PROBLEM REQUIREMENTS: Copy the data that follows exactly. Include no pictures.

RAW RECORDS:
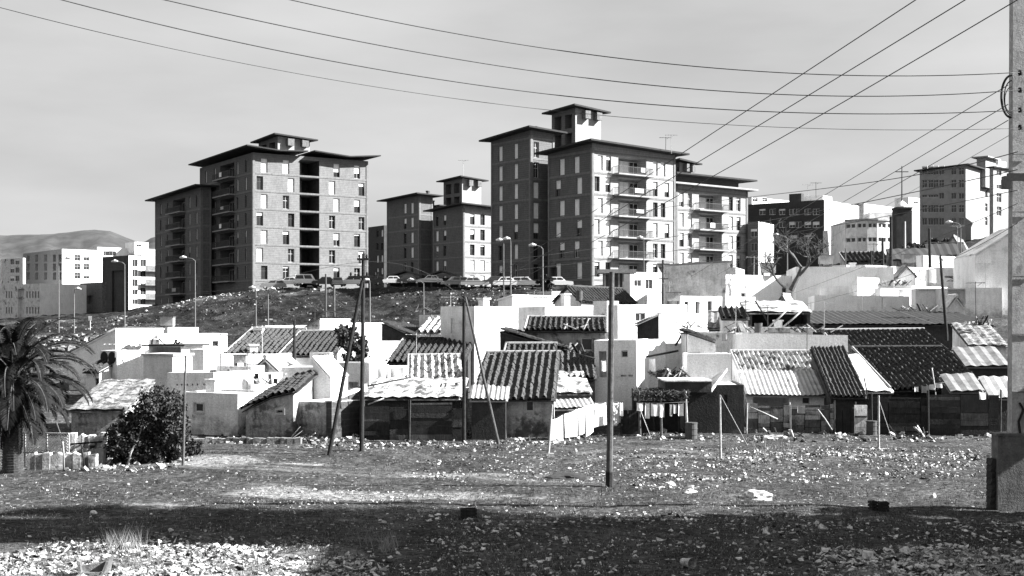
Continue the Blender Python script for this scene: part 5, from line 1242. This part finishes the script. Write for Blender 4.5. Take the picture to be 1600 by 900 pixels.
GE='wires slanting from the concrete pole down to the village'
wire('uppermost wire slanting from the cable coil down to the village roofs',[(1575,133),(1300,298),(1080,432)],37,105,.013,GE)
wire('second wire slanting from the cable coil down to the village roofs',[(1575,163),(1300,326),(1120,430)],37,105,.013,GE)
wire('third wire slanting from the cable coil down to the village roofs',[(1575,188),(1320,334),(1150,428)],37,105,.013,GE)
wire('faint short wire slanting below the cable coil at the right',[(1576,212),(1300,370)],37,110,.008,GE)
GF='nearly level wires from the concrete pole towards the towers'
wire('highest nearly level wire passing before the tall grey block',[(1590,237),(1300,293),(1180,307),(940,340)],37,120,.015,GF)
wire('second nearly level wire passing before the tall grey block',[(1590,265),(1300,326),(1100,362),(760,410)],37,120,.015,GF)
wire('third nearly level wire, just above the chapel tower foot',[(1590,297),(1400,335),(1100,385),(700,432)],37,120,.012,GF)
wire('wire sloping from the concrete pole across the pale gable wall',[(1590,348),(1500,398),(1280,470),(1240,480)],37,100,.010,GF)
wire('wire sloping over the broad grey wall to the shed beams',[(1590,318),(1430,385),(1240,458)],37,105,.010,GF)
wire('lowest faint wire across the bank between braced poles and tower',[(727,470),(560,410),(500,420),(305,455)],58,140,.012,'wires over the bank')
wire('level wire over the bank from the left braced pole to the towers',[(568,430),(760,440),(955,428)],55.5,44,.010,'wires over the bank')
# concrete pole on its masonry pier
def pier():
    Y=37.6; x=wx(1559,Y); g=ground(x,Y); o=empty('pole_pier','dark masonry pier carrying the concrete pole at the right edge','pier',Vector((x,Y,g)))
    m=MB(); h=wz(681,Y)-g; m.hexa([(0,0,-.3),(1.35,0,-.3),(1.35,.5,-.3),(0,.5,-.3),(0,0,h),(1.35,0,h),(1.35,.5,h),(0,.5,h)])
    bm=m.build('masonry',CONCD,o); m=MB(); m.box(-.05,1.4,-.04,.54,h+.003,h+.07); m.build('cap',CONCD,o)
    m=MB(); rr=random.Random(3)
    for i in range(9): z=-.2+i*.19; m.hexa([Vector((-.18+rr.uniform(0,.07),.12,z)),Vector((-.004,.12+rr.uniform(0,.05),z)),Vector((-.004,.45,z)),Vector((-.18,.45,z)),Vector((-.16+rr.uniform(0,.07),.12,z+.18)),Vector((-.004,.12,z+.18)),Vector((-.004,.45,z+.18)),Vector((-.16,.45,z+.18))])
    m.build('rubble_buttress',DARKW,o)
    P=Vector((wx(1583,Y),Y+.1,g+h+.07)); q=empty('concrete_pole','massive square concrete pole at the right edge with cables attached','utility pole',P)
    m=MB(); H=14; m.hexa([(0,0,0),(.62,0,0),(.62,.35,0),(0,.35,0),(.06,.04,H),(.6,.04,H),(.6,.33,H),(.06,.33,H)]); m.build('shaft',CONCF,q)
    m=MB(); 
    for zz in (1.2,2.9,4.6,6.5,8.2): m.box(.02,.62,-.012,.004,zz,zz+.03)
    m.build('form_joint',CONCD,q)
    for zz,w in ((wz(276,Y)-P.z,.2),):
        m=MB(); m.box(-.16,.64,-.12,-.02,zz-.12,zz+.1); m.box(-.26,-.06,-.14,.12,zz-.35,zz+.02); m.build('bracket',METAL,q)
    for py in (114,141,172,199):
        m=MB(); z=wz(py,Y)-P.z; m.tube([(.2,-.12,z-.07),(.2,-.12,z),(.2,-.12,z+.07)],[.05,.07,.05],10); m.build('insulator',VOID,q)
    m=MB()
    for c0,rx,rz,n,rd in ((0,.30,.62,20,.035),(.04,.22,.50,18,.018),(.1,.2,.38,16,.014)):
        m.tube([(-.02-rx*math.sin(math.pi*i/n)*(1),-.05+.03*i/n,wz(150,Y)-P.z+rz*math.cos(math.pi*i/n)-c0) for i in range(n+1)],rd,6)
    m.build('cable_coil',RUB,q)
    m=MB(); m.tube([(.25,-.05,-.2),(.18,-.06,.35),(.32,-.07,.7),(.2,-.06,.9)],.035,6); m.build('earth_cable',RUB,q)
CONCF=mat('formed concrete',.36,.25,4,bump=.5,bscale=25,kind='concrete',v2=.2,thr=.62)
pier()
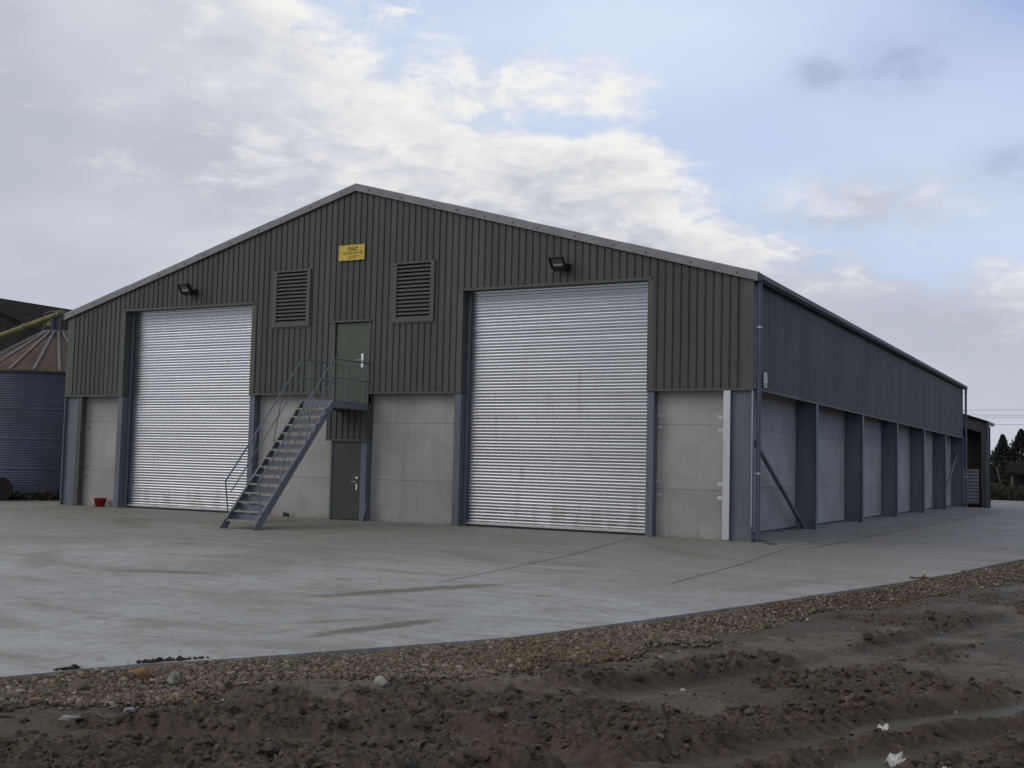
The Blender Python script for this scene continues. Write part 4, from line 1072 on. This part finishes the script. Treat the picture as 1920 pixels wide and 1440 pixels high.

RESPONSE:
Continue the Blender Python script for this scene: part 5, from line 1242. This part finishes the script. Write for Blender 4.5. Take the picture to be 1600 by 900 pixels.
GE='wires slanting from the concrete pole down to the village'
wire('uppermost wire slanting from the cable coil down to the village roofs',[(1575,133),(1300,298),(1080,432)],37,105,.013,GE)
wire('second wire slanting from the cable coil down to the village roofs',[(1575,163),(1300,326),(1120,430)],37,105,.013,GE)
wire('third wire slanting from the cable coil down to the village roofs',[(1575,188),(1320,334),(1150,428)],37,105,.013,GE)
wire('faint short wire slanting below the cable coil at the right',[(1576,212),(1300,370)],37,110,.008,GE)
GF='nearly level wires from the concrete pole towards the towers'
wire('highest nearly level wire passing before the tall grey block',[(1590,237),(1300,293),(1180,307),(940,340)],37,120,.015,GF)
wire('second nearly level wire passing before the tall grey block',[(1590,265),(1300,326),(1100,362),(760,410)],37,120,.015,GF)
wire('third nearly level wire, just above the chapel tower foot',[(1590,297),(1400,335),(1100,385),(700,432)],37,120,.012,GF)
wire('wire sloping from the concrete pole across the pale gable wall',[(1590,348),(1500,398),(1280,470),(1240,480)],37,100,.010,GF)
wire('wire sloping over the broad grey wall to the shed beams',[(1590,318),(1430,385),(1240,458)],37,105,.010,GF)
wire('lowest faint wire across the bank between braced poles and tower',[(727,470),(560,410),(500,420),(305,455)],58,140,.012,'wires over the bank')
wire('level wire over the bank from the left braced pole to the towers',[(568,430),(760,440),(955,428)],55.5,44,.010,'wires over the bank')
# concrete pole on its masonry pier
def pier():
    Y=37.6; x=wx(1559,Y); g=ground(x,Y); o=empty('pole_pier','dark masonry pier carrying the concrete pole at the right edge','pier',Vector((x,Y,g)))
    m=MB(); h=wz(681,Y)-g; m.hexa([(0,0,-.3),(1.35,0,-.3),(1.35,.5,-.3),(0,.5,-.3),(0,0,h),(1.35,0,h),(1.35,.5,h),(0,.5,h)])
    bm=m.build('masonry',CONCD,o); m=MB(); m.box(-.05,1.4,-.04,.54,h+.003,h+.07); m.build('cap',CONCD,o)
    m=MB(); rr=random.Random(3)
    for i in range(9): z=-.2+i*.19; m.hexa([Vector((-.18+rr.uniform(0,.07),.12,z)),Vector((-.004,.12+rr.uniform(0,.05),z)),Vector((-.004,.45,z)),Vector((-.18,.45,z)),Vector((-.16+rr.uniform(0,.07),.12,z+.18)),Vector((-.004,.12,z+.18)),Vector((-.004,.45,z+.18)),Vector((-.16,.45,z+.18))])
    m.build('rubble_buttress',DARKW,o)
    P=Vector((wx(1583,Y),Y+.1,g+h+.07)); q=empty('concrete_pole','massive square concrete pole at the right edge with cables attached','utility pole',P)
    m=MB(); H=14; m.hexa([(0,0,0),(.62,0,0),(.62,.35,0),(0,.35,0),(.06,.04,H),(.6,.04,H),(.6,.33,H),(.06,.33,H)]); m.build('shaft',CONCF,q)
    m=MB(); 
    for zz in (1.2,2.9,4.6,6.5,8.2): m.box(.02,.62,-.012,.004,zz,zz+.03)
    m.build('form_joint',CONCD,q)
    for zz,w in ((wz(276,Y)-P.z,.2),):
        m=MB(); m.box(-.16,.64,-.12,-.02,zz-.12,zz+.1); m.box(-.26,-.06,-.14,.12,zz-.35,zz+.02); m.build('bracket',METAL,q)
    for py in (114,141,172,199):
        m=MB(); z=wz(py,Y)-P.z; m.tube([(.2,-.12,z-.07),(.2,-.12,z),(.2,-.12,z+.07)],[.05,.07,.05],10); m.build('insulator',VOID,q)
    m=MB()
    for c0,rx,rz,n,rd in ((0,.30,.62,20,.035),(.04,.22,.50,18,.018),(.1,.2,.38,16,.014)):
        m.tube([(-.02-rx*math.sin(math.pi*i/n)*(1),-.05+.03*i/n,wz(150,Y)-P.z+rz*math.cos(math.pi*i/n)-c0) for i in range(n+1)],rd,6)
    m.build('cable_coil',RUB,q)
    m=MB(); m.tube([(.25,-.05,-.2),(.18,-.06,.35),(.32,-.07,.7),(.2,-.06,.9)],.035,6); m.build('earth_cable',RUB,q)
CONCF=mat('formed concrete',.36,.25,4,bump=.5,bscale=25,kind='concrete',v2=.2,thr=.62)
pier()
The Blender Python script for this scene continues. Write part 4, from line 1072 on. This part finishes the script. Treat the picture as 1920 pixels wide and 1440 pixels high.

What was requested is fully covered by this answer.